Diversamente dalla complessiva incredulità ed impreparatezza Occidentale dinanzi alla concentrazione di decina di migliaia di soldati russi alla frontiera ucraina all’inizio di quest’anno, le intenzioni cinesi vengono però viste con crescente preoccupazione dalle capitali europee e nord- americane, tanto che il 5 luglio Christopher Wray e il Generale Ken MacKallum – direttori dell’FBI e del MI5 (il controspionaggio britannico) – hanno tenuto un’inedita conferenza congiunta durante la quale hanno evidenziato la “grave minaccia economica” rappresentata dalla Cina e i suoi sforzi per “rubare proprietà intellettuali e influenzare la politica dei paesi occidentali” e sottolineato come la Cina si sia già attivata per rendere la propria economia impermeabile alle sanzioni che potrebbe aspettarsi dall’occidente se invadesse Taiwan.
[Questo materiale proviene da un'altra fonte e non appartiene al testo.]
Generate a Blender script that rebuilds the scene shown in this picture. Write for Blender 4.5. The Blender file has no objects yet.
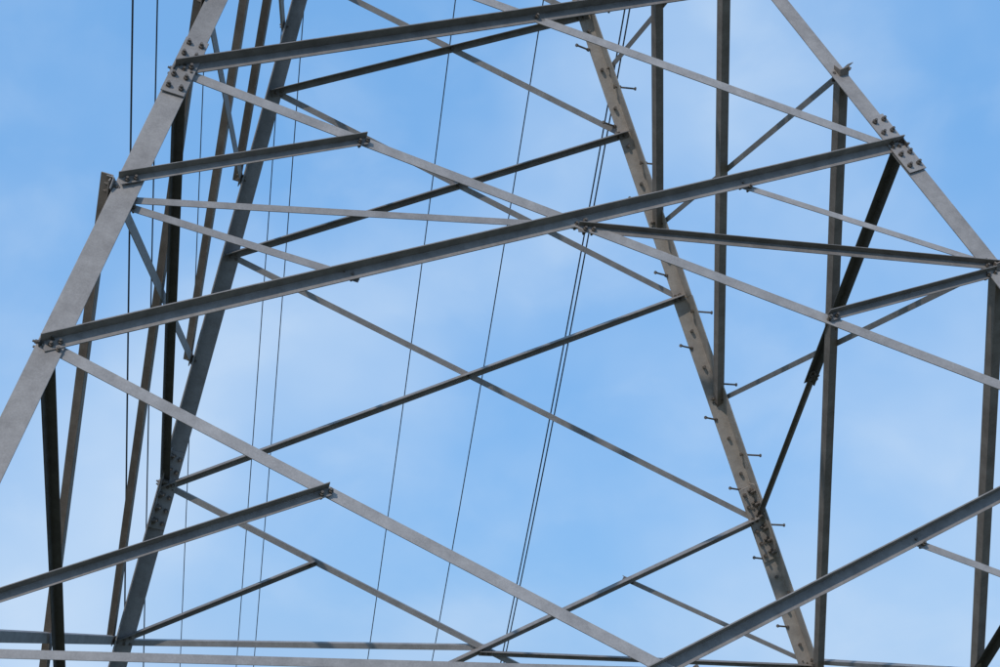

Oltre al rafforzamento della così detta Quad alliance tra Stati uniti, India, Giappone e Australia – e la disponibilità USA a fornire all’Australia la tecnologia necessaria per costruire avanzati sommergibili nucleari, già dallo scorso novembre il Giappone ha approvato un incremento di spese militari di $ 6,8 miliardi – portando il bilancio della sua difesa a livelli che non raggiungeva dagli anni ’50. Più di recente, anche l’Unione Europea ha deciso di portare ad un nuovo livello la sua strategia difensiva nell’area Indo-pacifica, in risposta alla crescente presenza cinese e sottolineandone l’importanza.
Le “linee rosse” tracciate dalle democrazie occidentali spaziano dunque l’intero globo e qualsiasi passo indietro rispetto ad una ferma garanzia della tutela delle norme internazionali sviluppate, condivise e sancite nel corso degli ultimi 70 anni avrebbe conseguenze per generazioni a venire. La crisi Ucraina ha già portato molte nazioni a fare compromessi su altre “linee rosse” ben definite – sulla tutela dell’ambiente, sui diritti umani – e lo sfuocamento di questi confini avrà già conseguenze importanti. Immaginare compromessi sulla sicurezza globale per soddisfare i bisogni percepiti a breve di un elettorato scontento potrebbe avere conseguenze disastrose. Se si vuol sperare di contenere Pechino non si può permettere a Mosca di farla franca.